Problem description: All of the lines below are to be printed again exactly; images are excluded from the output.

Data segment:
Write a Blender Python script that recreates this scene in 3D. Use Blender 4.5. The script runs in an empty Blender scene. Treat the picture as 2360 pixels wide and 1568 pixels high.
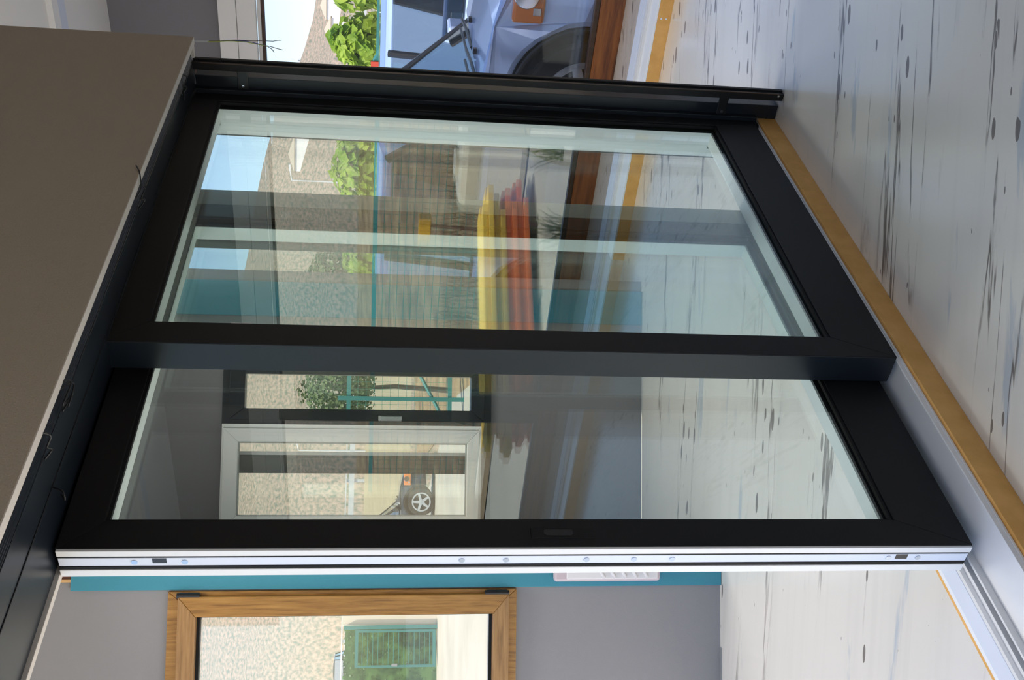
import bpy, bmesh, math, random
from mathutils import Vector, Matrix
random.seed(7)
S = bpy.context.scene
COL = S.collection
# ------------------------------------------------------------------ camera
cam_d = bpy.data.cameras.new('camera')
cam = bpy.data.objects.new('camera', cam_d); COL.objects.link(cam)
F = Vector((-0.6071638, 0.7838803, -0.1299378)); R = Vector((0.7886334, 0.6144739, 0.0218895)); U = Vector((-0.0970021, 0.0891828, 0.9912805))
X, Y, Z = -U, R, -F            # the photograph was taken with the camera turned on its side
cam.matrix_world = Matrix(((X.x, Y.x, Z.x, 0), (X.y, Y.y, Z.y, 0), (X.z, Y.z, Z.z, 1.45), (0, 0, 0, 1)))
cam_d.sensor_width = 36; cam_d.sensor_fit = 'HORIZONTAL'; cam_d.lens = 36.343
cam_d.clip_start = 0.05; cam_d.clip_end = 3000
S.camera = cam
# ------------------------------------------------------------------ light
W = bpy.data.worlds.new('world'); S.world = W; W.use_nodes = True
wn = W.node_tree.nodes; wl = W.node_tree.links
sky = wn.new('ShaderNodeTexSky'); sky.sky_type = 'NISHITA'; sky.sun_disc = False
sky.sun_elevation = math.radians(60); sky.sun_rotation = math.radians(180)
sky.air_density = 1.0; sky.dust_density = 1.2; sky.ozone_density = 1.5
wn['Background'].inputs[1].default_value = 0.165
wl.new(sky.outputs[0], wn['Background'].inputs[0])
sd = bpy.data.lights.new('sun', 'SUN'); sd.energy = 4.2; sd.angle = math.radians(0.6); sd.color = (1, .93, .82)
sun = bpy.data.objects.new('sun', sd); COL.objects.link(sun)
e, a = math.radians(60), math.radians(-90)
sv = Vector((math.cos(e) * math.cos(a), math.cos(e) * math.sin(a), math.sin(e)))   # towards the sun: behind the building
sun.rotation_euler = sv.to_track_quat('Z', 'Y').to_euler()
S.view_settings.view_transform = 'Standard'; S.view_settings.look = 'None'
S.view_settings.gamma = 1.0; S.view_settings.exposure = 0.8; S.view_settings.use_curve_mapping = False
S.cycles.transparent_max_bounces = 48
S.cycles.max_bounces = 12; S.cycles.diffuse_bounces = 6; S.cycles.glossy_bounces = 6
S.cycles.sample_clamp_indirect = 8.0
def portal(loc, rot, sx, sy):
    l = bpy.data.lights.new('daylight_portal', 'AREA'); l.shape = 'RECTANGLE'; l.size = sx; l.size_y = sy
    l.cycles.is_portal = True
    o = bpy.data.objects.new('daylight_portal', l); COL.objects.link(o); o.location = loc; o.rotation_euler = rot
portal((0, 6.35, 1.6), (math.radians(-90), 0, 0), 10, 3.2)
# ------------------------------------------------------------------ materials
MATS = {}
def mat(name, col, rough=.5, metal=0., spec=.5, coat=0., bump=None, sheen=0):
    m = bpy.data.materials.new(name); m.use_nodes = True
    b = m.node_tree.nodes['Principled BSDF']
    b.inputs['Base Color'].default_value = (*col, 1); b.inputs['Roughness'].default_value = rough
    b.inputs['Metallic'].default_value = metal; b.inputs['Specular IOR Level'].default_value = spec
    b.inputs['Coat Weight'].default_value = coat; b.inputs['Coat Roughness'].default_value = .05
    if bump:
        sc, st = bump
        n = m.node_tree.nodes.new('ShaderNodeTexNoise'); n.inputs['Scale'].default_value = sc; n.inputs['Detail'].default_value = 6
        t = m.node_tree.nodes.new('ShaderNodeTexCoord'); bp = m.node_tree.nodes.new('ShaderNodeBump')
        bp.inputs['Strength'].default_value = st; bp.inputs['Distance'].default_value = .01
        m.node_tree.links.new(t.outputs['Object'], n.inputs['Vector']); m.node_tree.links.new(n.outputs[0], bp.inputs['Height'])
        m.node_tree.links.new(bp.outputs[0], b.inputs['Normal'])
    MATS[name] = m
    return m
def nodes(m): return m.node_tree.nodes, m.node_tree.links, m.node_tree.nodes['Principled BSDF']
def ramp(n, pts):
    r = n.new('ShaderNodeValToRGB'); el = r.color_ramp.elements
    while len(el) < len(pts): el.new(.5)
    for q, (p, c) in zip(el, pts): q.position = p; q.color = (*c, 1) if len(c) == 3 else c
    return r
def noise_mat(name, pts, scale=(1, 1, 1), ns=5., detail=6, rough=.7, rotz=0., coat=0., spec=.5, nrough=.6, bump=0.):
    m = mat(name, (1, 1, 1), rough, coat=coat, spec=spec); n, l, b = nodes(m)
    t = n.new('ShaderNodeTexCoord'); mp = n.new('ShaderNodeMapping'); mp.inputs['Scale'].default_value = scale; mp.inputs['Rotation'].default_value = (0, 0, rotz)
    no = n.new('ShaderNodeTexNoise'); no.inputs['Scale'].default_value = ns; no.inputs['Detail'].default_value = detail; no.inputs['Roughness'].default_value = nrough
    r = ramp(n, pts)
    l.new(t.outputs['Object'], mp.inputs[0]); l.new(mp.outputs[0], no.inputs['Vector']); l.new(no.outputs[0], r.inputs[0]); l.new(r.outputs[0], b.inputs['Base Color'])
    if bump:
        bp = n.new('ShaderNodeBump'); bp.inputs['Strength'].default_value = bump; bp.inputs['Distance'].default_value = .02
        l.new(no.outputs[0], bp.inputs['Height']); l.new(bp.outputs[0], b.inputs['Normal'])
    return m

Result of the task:
Write a Blender Python script that recreates this scene in 3D. Use Blender 4.5. The script runs in an empty Blender scene. Treat the picture as 2360 pixels wide and 1568 pixels high.
import bpy, bmesh, math, random
from mathutils import Vector, Matrix
random.seed(7)
S = bpy.context.scene
COL = S.collection
# ------------------------------------------------------------------ camera
cam_d = bpy.data.cameras.new('camera')
cam = bpy.data.objects.new('camera', cam_d); COL.objects.link(cam)
F = Vector((-0.6071638, 0.7838803, -0.1299378)); R = Vector((0.7886334, 0.6144739, 0.0218895)); U = Vector((-0.0970021, 0.0891828, 0.9912805))
X, Y, Z = -U, R, -F            # the photograph was taken with the camera turned on its side
cam.matrix_world = Matrix(((X.x, Y.x, Z.x, 0), (X.y, Y.y, Z.y, 0), (X.z, Y.z, Z.z, 1.45), (0, 0, 0, 1)))
cam_d.sensor_width = 36; cam_d.sensor_fit = 'HORIZONTAL'; cam_d.lens = 36.343
cam_d.clip_start = 0.05; cam_d.clip_end = 3000
S.camera = cam
# ------------------------------------------------------------------ light
W = bpy.data.worlds.new('world'); S.world = W; W.use_nodes = True
wn = W.node_tree.nodes; wl = W.node_tree.links
sky = wn.new('ShaderNodeTexSky'); sky.sky_type = 'NISHITA'; sky.sun_disc = False
sky.sun_elevation = math.radians(60); sky.sun_rotation = math.radians(180)
sky.air_density = 1.0; sky.dust_density = 1.2; sky.ozone_density = 1.5
wn['Background'].inputs[1].default_value = 0.165
wl.new(sky.outputs[0], wn['Background'].inputs[0])
sd = bpy.data.lights.new('sun', 'SUN'); sd.energy = 4.2; sd.angle = math.radians(0.6); sd.color = (1, .93, .82)
sun = bpy.data.objects.new('sun', sd); COL.objects.link(sun)
e, a = math.radians(60), math.radians(-90)
sv = Vector((math.cos(e) * math.cos(a), math.cos(e) * math.sin(a), math.sin(e)))   # towards the sun: behind the building
sun.rotation_euler = sv.to_track_quat('Z', 'Y').to_euler()
S.view_settings.view_transform = 'Standard'; S.view_settings.look = 'None'
S.view_settings.gamma = 1.0; S.view_settings.exposure = 0.8; S.view_settings.use_curve_mapping = False
S.cycles.transparent_max_bounces = 48
S.cycles.max_bounces = 12; S.cycles.diffuse_bounces = 6; S.cycles.glossy_bounces = 6
S.cycles.sample_clamp_indirect = 8.0
def portal(loc, rot, sx, sy):
    l = bpy.data.lights.new('daylight_portal', 'AREA'); l.shape = 'RECTANGLE'; l.size = sx; l.size_y = sy
    l.cycles.is_portal = True
    o = bpy.data.objects.new('daylight_portal', l); COL.objects.link(o); o.location = loc; o.rotation_euler = rot
portal((0, 6.35, 1.6), (math.radians(-90), 0, 0), 10, 3.2)
# ------------------------------------------------------------------ materials
MATS = {}
def mat(name, col, rough=.5, metal=0., spec=.5, coat=0., bump=None, sheen=0):
    m = bpy.data.materials.new(name); m.use_nodes = True
    b = m.node_tree.nodes['Principled BSDF']
    b.inputs['Base Color'].default_value = (*col, 1); b.inputs['Roughness'].default_value = rough
    b.inputs['Metallic'].default_value = metal; b.inputs['Specular IOR Level'].default_value = spec
    b.inputs['Coat Weight'].default_value = coat; b.inputs['Coat Roughness'].default_value = .05
    if bump:
        sc, st = bump
        n = m.node_tree.nodes.new('ShaderNodeTexNoise'); n.inputs['Scale'].default_value = sc; n.inputs['Detail'].default_value = 6
        t = m.node_tree.nodes.new('ShaderNodeTexCoord'); bp = m.node_tree.nodes.new('ShaderNodeBump')
        bp.inputs['Strength'].default_value = st; bp.inputs['Distance'].default_value = .01
        m.node_tree.links.new(t.outputs['Object'], n.inputs['Vector']); m.node_tree.links.new(n.outputs[0], bp.inputs['Height'])
        m.node_tree.links.new(bp.outputs[0], b.inputs['Normal'])
    MATS[name] = m
    return m
def nodes(m): return m.node_tree.nodes, m.node_tree.links, m.node_tree.nodes['Principled BSDF']
def ramp(n, pts):
    r = n.new('ShaderNodeValToRGB'); el = r.color_ramp.elements
    while len(el) < len(pts): el.new(.5)
    for q, (p, c) in zip(el, pts): q.position = p; q.color = (*c, 1) if len(c) == 3 else c
    return r
def noise_mat(name, pts, scale=(1, 1, 1), ns=5., detail=6, rough=.7, rotz=0., coat=0., spec=.5, nrough=.6, bump=0.):
    m = mat(name, (1, 1, 1), rough, coat=coat, spec=spec); n, l, b = nodes(m)
    t = n.new('ShaderNodeTexCoord'); mp = n.new('ShaderNodeMapping'); mp.inputs['Scale'].default_value = scale; mp.inputs['Rotation'].default_value = (0, 0, rotz)
    no = n.new('ShaderNodeTexNoise'); no.inputs['Scale'].default_value = ns; no.inputs['Detail'].default_value = detail; no.inputs['Roughness'].default_value = nrough
    r = ramp(n, pts)
    l.new(t.outputs['Object'], mp.inputs[0]); l.new(mp.outputs[0], no.inputs['Vector']); l.new(no.outputs[0], r.inputs[0]); l.new(r.outputs[0], b.inputs['Base Color'])
    if bump:
        bp = n.new('ShaderNodeBump'); bp.inputs['Strength'].default_value = bump; bp.inputs['Distance'].default_value = .02
        l.new(no.outputs[0], bp.inputs['Height']); l.new(bp.outputs[0], b.inputs['Normal'])
    return m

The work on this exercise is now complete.